Police Torture Victim Still Fighting For Justice -- Over 30 Years Later

Police Torture Victim Still Fighting For Justice -- 30 Years Later

Though over 30 years have passed since Chicago police officers tortured him into falsely confessing to taking part in a murder, Darrell Cannon is still fighting the legal battle of his life.

As In These Times reported in an article published last month, Cannon was brutally shocked in the genitals with an electric cattle prod, beat with a flashlight and "shot" mock-execution style before he was wrongly convicted in 1983 and imprisoned for 24 years. He is one of over 100 African-Americans who fell victim to abuse from the Chicago Police Department under Police Commander Jon Burge, who is now behind bars after being convicted of perjury and obstruction of justice -- but is still collecting his $3,000-a-month city pension.

While some of the victims who were wrongly incarcerated as a result of Burge-era police torture have received millions of dollars worth of settlements, others, like Cannon, have not. Earlier this year, the U.S. Court of Appeals ruled that the $1,247 in compensation he received as part of a 1988 settlement -- after getting questionable legal guidance and before more evidence of the breadth of brutality was known -- was all the money he would get.

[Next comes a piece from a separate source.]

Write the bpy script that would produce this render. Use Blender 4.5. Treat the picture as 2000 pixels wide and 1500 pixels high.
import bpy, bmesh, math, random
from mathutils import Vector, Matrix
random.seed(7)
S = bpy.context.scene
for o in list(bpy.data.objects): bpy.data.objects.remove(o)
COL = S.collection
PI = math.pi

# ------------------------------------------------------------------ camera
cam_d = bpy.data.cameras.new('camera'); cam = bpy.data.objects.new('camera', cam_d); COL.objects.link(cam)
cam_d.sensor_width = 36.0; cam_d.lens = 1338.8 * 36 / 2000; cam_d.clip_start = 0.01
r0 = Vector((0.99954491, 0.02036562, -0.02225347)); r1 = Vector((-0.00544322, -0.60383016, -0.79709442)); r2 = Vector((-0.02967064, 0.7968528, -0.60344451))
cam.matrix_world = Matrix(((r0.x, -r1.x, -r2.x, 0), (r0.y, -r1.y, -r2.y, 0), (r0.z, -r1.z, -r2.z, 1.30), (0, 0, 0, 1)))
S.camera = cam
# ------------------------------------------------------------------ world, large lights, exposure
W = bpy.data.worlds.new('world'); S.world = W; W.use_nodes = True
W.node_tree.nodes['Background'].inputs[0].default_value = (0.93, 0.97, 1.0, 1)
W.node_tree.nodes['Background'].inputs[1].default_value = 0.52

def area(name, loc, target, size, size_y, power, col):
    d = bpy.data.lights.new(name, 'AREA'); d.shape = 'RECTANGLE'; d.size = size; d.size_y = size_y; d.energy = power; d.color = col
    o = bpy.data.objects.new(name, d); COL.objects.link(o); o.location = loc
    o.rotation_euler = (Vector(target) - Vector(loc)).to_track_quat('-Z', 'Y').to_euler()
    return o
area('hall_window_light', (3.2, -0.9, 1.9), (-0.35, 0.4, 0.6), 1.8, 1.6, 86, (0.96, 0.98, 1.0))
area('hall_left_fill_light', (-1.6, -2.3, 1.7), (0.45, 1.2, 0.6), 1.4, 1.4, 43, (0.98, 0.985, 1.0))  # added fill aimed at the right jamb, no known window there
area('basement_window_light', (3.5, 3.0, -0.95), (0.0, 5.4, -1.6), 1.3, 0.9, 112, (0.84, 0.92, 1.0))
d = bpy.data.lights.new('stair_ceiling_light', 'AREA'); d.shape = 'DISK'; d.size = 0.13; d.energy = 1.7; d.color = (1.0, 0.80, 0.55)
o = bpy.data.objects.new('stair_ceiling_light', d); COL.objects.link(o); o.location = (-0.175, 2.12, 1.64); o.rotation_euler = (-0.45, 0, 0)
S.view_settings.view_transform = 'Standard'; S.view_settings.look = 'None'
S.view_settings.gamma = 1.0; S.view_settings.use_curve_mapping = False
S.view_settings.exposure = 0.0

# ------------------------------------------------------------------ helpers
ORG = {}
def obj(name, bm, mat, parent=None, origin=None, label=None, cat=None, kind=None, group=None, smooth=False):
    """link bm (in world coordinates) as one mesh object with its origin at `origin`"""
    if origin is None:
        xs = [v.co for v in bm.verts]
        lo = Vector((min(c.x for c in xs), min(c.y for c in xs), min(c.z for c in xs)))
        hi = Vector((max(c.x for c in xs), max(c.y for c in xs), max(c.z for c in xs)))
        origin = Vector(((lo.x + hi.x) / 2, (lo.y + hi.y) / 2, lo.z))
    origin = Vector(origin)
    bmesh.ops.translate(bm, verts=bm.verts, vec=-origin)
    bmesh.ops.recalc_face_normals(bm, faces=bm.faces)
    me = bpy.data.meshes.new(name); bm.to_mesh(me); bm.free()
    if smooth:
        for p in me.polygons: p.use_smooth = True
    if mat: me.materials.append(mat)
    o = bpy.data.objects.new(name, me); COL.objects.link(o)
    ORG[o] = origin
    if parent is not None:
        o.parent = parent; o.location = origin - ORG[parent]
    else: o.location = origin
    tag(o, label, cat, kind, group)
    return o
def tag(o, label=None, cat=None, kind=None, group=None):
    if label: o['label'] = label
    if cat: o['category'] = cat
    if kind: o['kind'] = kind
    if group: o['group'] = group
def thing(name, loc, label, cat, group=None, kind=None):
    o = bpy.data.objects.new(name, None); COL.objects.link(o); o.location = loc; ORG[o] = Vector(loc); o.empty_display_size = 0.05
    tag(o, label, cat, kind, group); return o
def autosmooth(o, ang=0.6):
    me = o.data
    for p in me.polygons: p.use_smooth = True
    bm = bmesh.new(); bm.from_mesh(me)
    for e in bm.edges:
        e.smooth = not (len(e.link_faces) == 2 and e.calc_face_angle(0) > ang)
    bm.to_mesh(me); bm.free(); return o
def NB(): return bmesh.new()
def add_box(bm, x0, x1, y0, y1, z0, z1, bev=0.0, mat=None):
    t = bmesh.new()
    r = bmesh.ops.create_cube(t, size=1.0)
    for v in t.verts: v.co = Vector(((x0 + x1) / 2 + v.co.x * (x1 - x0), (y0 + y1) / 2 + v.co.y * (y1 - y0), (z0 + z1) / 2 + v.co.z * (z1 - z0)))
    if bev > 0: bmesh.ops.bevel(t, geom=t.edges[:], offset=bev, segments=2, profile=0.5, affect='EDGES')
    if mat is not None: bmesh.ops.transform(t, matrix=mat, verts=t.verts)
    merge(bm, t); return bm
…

Alongside his attorney G. Flint Taylor of the People's Law Office, Cannon appeared on HuffPost Live on Wednesday and shared his story.

"Even here in America you don't expect for police officers to conduct themselves like that, but in that instance here everything they did to me they had did previously to other Afro-Americans which I wasn't aware of until years later," Cannon said.

"They told me before they tortured me that I could scream all I want and nobody was going to hear it. And it was true. Nobody heard me and now it is not far-fetched for anybody to think that such things could exist or did exist."